Paddy Ashdown: The global power shift

Paddy Ashdown claims that we are living in a moment in history where power is changing in ways it never has before. In a spellbinding talk at TEDxBrussels he outlines the three major global shifts that he sees coming.

Analysis (unattributed). The future is less likely to be what "we" want and more of what others demand. Neither of these solutions, which appear to be two ends of a continuum of US intervention policies, appear to be workable from my perspective. Policy is likely to be grounded in context and the worldwide context is very different. The US will most likely be pulling out of certain regions, developing coalitions in others, and pursuing some unilateral interventions (broadly defined to include MOOTW) in others. We also are in Age where grassroots movements worldwide are toppling oligarchy. What will replace them is uncertain, but it will be a very different world and very difficult to make unilateral policy. The US no longer has the ability to "control" what is going on although we will continue to try to shape things.

Analysis (David Betz).  My question is whether this is still insurgency or has it evolved into something else sufficiently different as to be actually something else?

Analysis (Lieutenant General Paul Van Riper, USMC (Ret.)) . Warfare is Warfare

Clausewitz allowed for this with two observations:

(1) "War is more than a chameleon that slightly adapts its characteristics to the given case."

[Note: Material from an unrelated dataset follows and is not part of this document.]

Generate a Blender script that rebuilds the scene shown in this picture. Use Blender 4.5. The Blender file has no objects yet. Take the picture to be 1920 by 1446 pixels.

(2) "We can thus only say that the aims a belligerent adopts, and the resources he employs . . . will also conform to the spirit of the age and to its general character."

Our current enemies have adopted wars of insurgency as the form they use to challenge us.

Analysis (Mike Few).  I wonder how the U.S. military and government should be organized to adapt to this environment? 

For the past four years, I wanted to find reoccurring patterns throughout history that reflect today. Initially, I narrowed it down to 1866-1910, but I am now convinced that we are literally in a period that reflects the beginning of the twentieth century-small protracted wars of limited ends, contested global hegemony, economic shifts with the rise of the middle class and the Industrial Revolution, and the Rise of the West with an nascent American Empire blossoming. Theodore Roosevelt rose to the challenges of the day by building the Panama Canal and sailing the Great White Fleet.

Personally, I  feel that the military lessons of Iraq, A'stan, and even Vietnam are not so much on the tactical level, but on the operational bureaucratic level- organization, planning, personnel, leadership, training, processes, etc.